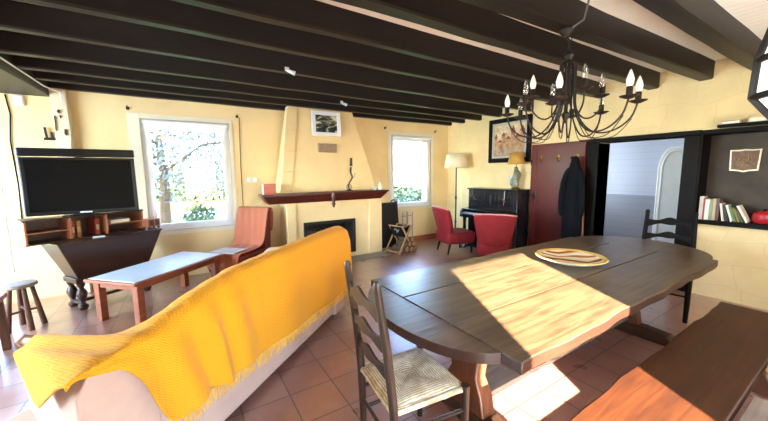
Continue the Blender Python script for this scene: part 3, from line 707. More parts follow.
tag(MB().box(p[0]-0.06, p[0]+0.05, p[1]-0.02, p[1]+0.02, zt, zt+0.018).build('remote_control', MT['silver'], bevel=0.004), 'pale remote control lying on the trough lid, left of the middle', 'remote control')
# wooden radio
p = w2((cen.x, cen.y), 0.47, -0.08)
t = thing('wooden_box', 'little wooden box on four feet at the right end of the trough', 'box', (p[0], p[1], zt), TA+0.25)
MB().box(-0.09, 0.09, -0.05, 0.05, 0.03, 0.135).build('box_body', MT['deskwood'], t, bevel=0.006)
for sx in (-1, 1):
    for sy in (-1, 1): MB().lathe([(0.012, 0), (0.014, 0.03)], (sx*0.07, sy*0.035, 0), 10).build('foot', MT['dark'], t)
for sx in (-0.04, 0.04): MB().box(sx-0.028, sx+0.028, -0.054, -0.05, 0.045, 0.12).build('front_panel', MT['dark'], t, bevel=0.002)
# television
tvz = zt+hh+0.018
t = thing('television', 'black flat television with a silver left edge, on the pigeonhole unit', 'television', (-0.93, 4.865, tvz), math.radians(2.5))
MB().box(-0.47, 0.47, -0.055, 0.0, 0.02, 0.64).build('bezel', MT['tvbezel'], t, bevel=0.008)
MB().box(-0.435, 0.435, -0.058, -0.054, 0.06, 0.615).build('screen', MT['tvscreen'], t)
MB().hexa([(-0.35, 0, 0.08), (0.35, 0, 0.08), (0.30, 0.10, 0.14), (-0.30, 0.10, 0.14), (-0.35, 0, 0.6), (0.35, 0, 0.6), (0.30, 0.10, 0.5), (-0.30, 0.10, 0.5)]).build('rear_case', MT['tvbezel'], t, bevel=0.01)
MB().box(-0.485, -0.471, -0.05, 0.03, 0.02, 0.66).build('side_strip', MT['silver'], t, bevel=0.004)
b = MB().box(-0.475, 0.475, -0.075, 0.03, 0.648, 0.735); b.build('speaker_bar', MT['tvbezel'], t, bevel=0.012)
MB().box(-0.05, 0.05, -0.062, -0.055, 0.03, 0.045).build('emblem', MT['silver'], t)
b = MB().box(-0.2, 0.2, -0.06, 0.1, 0, 0.012); b.box(-0.05, 0.05, 0.0, 0.04, 0.01, 0.1); b.build('stand', MT['tvbezel'], t, bevel=0.004)
MB().box(-0.485, -0.44, -0.06, 0.03, 0.655, 0.73).build('speaker_cap', MT['silver'], t, bevel=0.006)
MB().bar((-0.12, 0.0, 0.01), (0.0, 0.05, 0.01), 0.02, 0.02).build('stand_foot', MT['tvbezel'], t)

# stool and the table edge at far left
t = thing('milking_stool', 'small round stool with a pale worn seat below the left window', 'stool', (-1.41, 4.46, 0))
MB().lathe([(0, 0.42), (0.105, 0.42), (0.122, 0.43), (0.124, 0.45), (0.115, 0.46), (0, 0.46)], n=28).build('seat', MT['oldwood'], t)
for a in (0.3, 2.0, 3.9, 5.3):
    MB().tube([(0.075*math.cos(a), 0.075*math.sin(a), 0.425), (0.13*math.cos(a), 0.13*math.sin(a), 0)], [0.018, 0.024], 10).build('leg', MT['tableZ'], t)
b = MB().tube([(0.1*math.cos(0.3), 0.1*math.sin(0.3), 0.18), (0.1*math.cos(3.9), 0.1*math.sin(3.9), 0.18)], 0.012, 8); b.tube([(0.1*math.cos(2.0), 0.1*math.sin(2.0), 0.2), (0.1*math.cos(5.3), 0.1*math.sin(5.3), 0.2)], 0.012, 8); b.build('stretcher', MT['tableZ'], t)
t = thing('side_table', 'dark red-brown wooden side table cut off by the left edge of the view', 'table', (-1.58, 3.80, 0), 0.1)
MB().box(-0.25, 0.25, -0.2, 0.2, 0.46, 0.5).build('table_top', MT['redwood'], t, bevel=0.006)
for sx in (-1, 1):
    for sy in (-1, 1): MB().hexa([(sx*0.21-0.025, sy*0.16-0.025, 0), (sx*0.21+0.025, sy*0.16-0.025, 0), (sx*0.21+0.025, sy*0.16+0.025, 0), (sx*0.21-0.025, sy*0.16+0.025, 0), (sx*0.2-0.025, sy*0.16-0.025, 0.46), (sx*0.2+0.025, sy*0.16-0.025, 0.46), (sx*0.2+0.025, sy*0.16+0.025, 0.46), (sx*0.2-0.025, sy*0.16+0.025, 0.46)]).build('leg', MT['tableZ'], t, bevel=0.005)
MB().box(-0.2, 0.2, -0.17, 0.17, 0.39, 0.455).build('apron', MT['tableZ'], t)

# ------------------------------------------------------------------ coffee table
t = thing('coffee_table', 'low red-brown coffee table with a pale blue-grey reflection coloured into its top, between sofa and television', 'table', (-0.25, 4.435, 0), math.radians(44))
hl, hw = 0.60, 0.33
MB().box(-hl, hl, -hw, hw, 0.425, 0.455).build('table_edge', MT['redwood'], t, bevel=0.008)
MB().box(-hl+0.03, hl-0.03, -hw+0.03, hw-0.03, 0.455, 0.462).build('table_top', MT['sheen_top'], t, bevel=0.002)
for sx in (-1, 1):
    for sy in (-1, 1): MB().box(sx*(hl-0.09)-0.035, sx*(hl-0.09)+0.035, sy*(hw-0.08)-0.035, sy*(hw-0.08)+0.035, 0, 0.425).build('leg', MT['redwood'], t, bevel=0.005)
b = MB()
for sx in (-1, 1): b.box(sx*(hl-0.09)-0.02, sx*(hl-0.09)+0.02, -hw+0.1, hw-0.1, 0.36, 0.425)
for sy in (-1, 1): b.box(-hl+0.1, hl-0.1, sy*(hw-0.08)-0.015, sy*(hw-0.08)+0.015, 0.36, 0.425)
b.build('apron', MT['redwood'], t)

# ------------------------------------------------------------------ salmon armchair
t = thing('armchair', 'low armchair with red leather sides by the lawn window', 'armchair', (0.63, 4.95, 0), math.radians(222))
MB().box(-0.28, 0.305, -0.28, 0.28, 0.13, 0.40).build('seat', MT['cushion_red'], t, bevel=0.04, seg=4)
MB().hexa([(-0.36, -0.29, 0.15), (-0.22, -0.29, 0.15), (-0.22, 0.29, 0.15), (-0.36, 0.29, 0.15), (-0.46, -0.25, 0.95), (-0.36, -0.25, 0.95), (-0.36, 0.25, 0.95), (-0.46, 0.25, 0.95)]).build('backrest', MT['cushion_red'], t, bevel=0.04, seg=4)
for sx in (-0.26, 0.25):
    for sy in (-0.24, 0.24): MB().tube([(sx, sy, 0.14), (sx*1.05, sy*1.05, 0)], [0.024, 0.016], 10).build('leg', MT['dark'], t)
TH = thing('woven_throw', 'salmon woven throw draped over the back and seat of the armchair', 'throw', (0.63, 4.95, 0), math.radians(222))
rows = []
prof = [(0.325, 0.18), (0.325, 0.30), (0.315, 0.405), (0.25, 0.418), (0.1, 0.416), (-0.05, 0.418), (-0.18, 0.43), (-0.235, 0.5), (-0.275, 0.7), (-0.325, 0.88), (-0.36, 0.965), (-0.41, 0.982), (-0.465, 0.965), (-0.472, 0.85), (-0.445, 0.6)]
for i, (px, pz) in enumerate(prof):
    wv = 0.275 if pz > 0.45 else 0.26
    rows.append([(px+0.006*math.sin(j*1.9+i), -wv+2*wv*j/16, pz+0.008*math.sin(j*1.3+i*0.8)*(1 if 2 < i < 8 else 0.3)+0.01) for j in range(17)])
MB().grid(rows).build('woven_cloth', MT['woven'], TH, sub=1, solid=0.012)
b = MB().box(0.05, 0.32, -0.2, 0.2, 0.424, 0.45); b.build('seat_pad', MT['woven_seat'], TH, bevel=0.015, seg=3)

# ------------------------------------------------------------------ sofa and the yellow throw
SA = math.atan2(0.665, 0.747)
S0 = (1.37, 3.03)
t = thing('sofa', 'long sofa in a pale pink cotton cover, seen from behind', 'sofa', (S0[0], S0[1], 0), SA)
UL, UR = -2.335, 0.08
ridge = [(-2.42, 0.80), (-2.25, 0.805), (-2.05, 0.815), (-1.95, 0.835), (-1.75, 0.885), (-1.5, 0.925), (-1.2, 0.935), (0.0, 0.935), (0.1, 0.90)]
def interp(x, pts):
    if x <= pts[0][0]: return pts[0][1]
    for (a, p), (c, q) in zip(pts, pts[1:]):
        if x <= c:
            s = (x-a)/(c-a); return p+(q-p)*s
    return pts[-1][1]
b = MB(); secs = []
for i in range(13):
    u = -2.08+(UR-0.04+2.08)*i/12; e = 0.06 if i in (0, 12) else 0; e += 0.935-interp(u, ridge)
    secs.append([(u, 0.0, 0.06), (u, 0.0, 0.55), (u, 0.015, 0.82-e), (u, 0.07, 0.905-e), (u, 0.15, 0.91-e), (u, 0.22, 0.85-e), (u, 0.27, 0.45), (u, 0.27, 0.06)])
b.loft(secs); b.build('backrest', MT['sofa'], t, sub=1)
MB().box(UL+0.03, UR-0.03, 0.03, 0.88, 0.05, 0.30).build('base', MT['sofa'], t, bevel=0.03, seg=3)
for k, (a0, a1) in enumerate(((UL, UL+0.30), (UR-0.26, UR))):
    b = MB(); secs = []
    for i in range(9):
        v = 0.0+0.86*i/8; top = 0.80-0.12*i/8; a0 = (UL+0.30*v) if k == 0 else a0
        secs.append([(a0, v, 0.05), (a0, v, top-0.1), (a0+0.05, v, top-0.02), ((a0+a1)/2, v, top), (a1-0.05, v, top-0.02), (a1, v, top-0.1), (a1, v, 0.05)])
    b.loft(secs); b.build('arm', MT['sofa'], t, bevel=0.02, seg=3)
w_ = (UR-UL-0.56)/2
for k in range(2):
    u0 = UL+0.30+k*w_
    MB().box(u0+0.005, u0+w_-0.005, 0.24, 0.86, 0.30, 0.47).build('seat_cushion', MT['sofa'], t, bevel=0.05, seg=4)
for u in (UL+0.1, UR-0.1):
    for v in (0.08, 0.8): MB().lathe([(0.025, 0), (0.03, 0.055)], (u, v, 0), 12).build('foot', MT['redwood'], t)

TH = thing('throw_blanket', 'golden yellow knitted throw with fringed hem spread over the back of the sofa', 'throw', (S0[0], S0[1], 0), SA)
hemz = [(-2.35, 0.80), (-2.30, 0.785), (-2.2, 0.75), (-2.13, 0.64), (-2.09, 0.50), (-2.04, 0.38), (-2.00, 0.36), (-1.85, 0.385), (-1.4, 0.35), (-1.0, 0.32), (-0.5, 0.30), (0.1, 0.27)]
rows = []; NU = 110; NP, NQ = 14, 26
us = [-2.35+(0.10+2.35)*i/NU for i in range(NU+1)]
for u in us:
    r = interp(u, ridge); h = interp(u, hemz); row = []
    arm = max(0.0, min(1.0, (-1.98-u)/0.16))                # 1 over the arm, 0 along the back
    for k in range(NP):                                      # front to ridge
        s = k/(NP-1)
        v_arm, z_arm = 0.62*(1-s)+0.0, 0.735+(r-0.735)*s
        if u < -2.25: z_arm -= 0.05*((-2.25-u)/0.17)**2
        a = s*PI*0.5
        v_bk, z_bk = 0.30-0.30*s+0.02, r-0.33*(1-s)**2.2 if s < 0.6 else r-0.33*(1-s)**2.2
        v = v_arm*arm+v_bk*(1-arm); uo = u+0.32*v*arm*max(0.0, min(1.0, (-2.0-u)/0.4)); z = z_arm*arm+z_bk*(1-arm)
        z += 0.012*math.sin(u*38+v*9)*(arm*0.8+0.2*(1-arm))
        row.append(Vector((uo, v, z+0.012)))
    for k in range(1, NQ+1):                                 # ridge down the back to the hem
        s = k/NQ
        z = r+(h-r)*s
        bulge = 0.035*min(1, (r-z)/0.12) if r-h > 0.05 else 0.02
        fold = max(0.0, 1-abs(u+1.78)/0.42)
        q = 0.038*math.sin(u*30+z*7.0)*fold*min(1, s*2.5)+0.010*math.sin(u*11+1.2*z)*min(1, s*2)
        row.append(Vector((u+0.05*fold*s*math.sin(u*9), -0.022-bulge-q-0.02*fold*s, z+0.012*(1-min(1, s*4)))))
    rows.append(row)
flap = []                                                    # corner that hangs over the outer side of the arm
for j in range(5, 0, -1):
    s = j/5
    row = []
    for k, p in enumerate(rows[0]):
        f2 = 0.0 if k >= NP else max(0.0, 1-abs(k/(NP-1)-0.5)/(0.5))
        row.append(Vector((p.x-0.012-0.02*s, p.y, p.z-0.21*s*(0.03+0.97*f2) if k < NP else p.z-0.02*s)))
    flap.append(row)
endf = []
for j in range(1, 6):                                        # turned down over the far end
    s = j/5
    endf.append([Vector((p.x+0.035*math.sin(s*1.57), p.y+0.01, p.z-0.26*s*max(0.0, (p.z-0.35)/0.6))) for p in rows[-1]])
MB().grid(flap+rows+endf).build('knitted_cloth', MT['throw'], TH, sub=1, solid=0.012, smooth=180)
b = MB()
for i in range(230):
    u = -1.98+(0.08+1.98)*i/229; z = interp(u, hemz); L = random.uniform(0.045, 0.075)
    b.tube([(u, -0.065-0.01*math.sin(u*11), z+0.008), (u+random.uniform(-0.008, 0.008), -0.068, z-L*0.5), (u+random.uniform(-0.014, 0.014), -0.066, z-L)], [0.003, 0.003, 0.002], 4)
b.build('fringe', MT['fringe'], TH)['kind'] = 'stuff'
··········
- **Instructions for the task**: Locate each line containing the string "from" and show it.

- **Written reply**:
Continue the Blender Python script for this scene: part 3, from line 707. More parts follow.
t = thing('sofa', 'long sofa in a pale pink cotton cover, seen from behind', 'sofa', (S0[0], S0[1], 0), SA)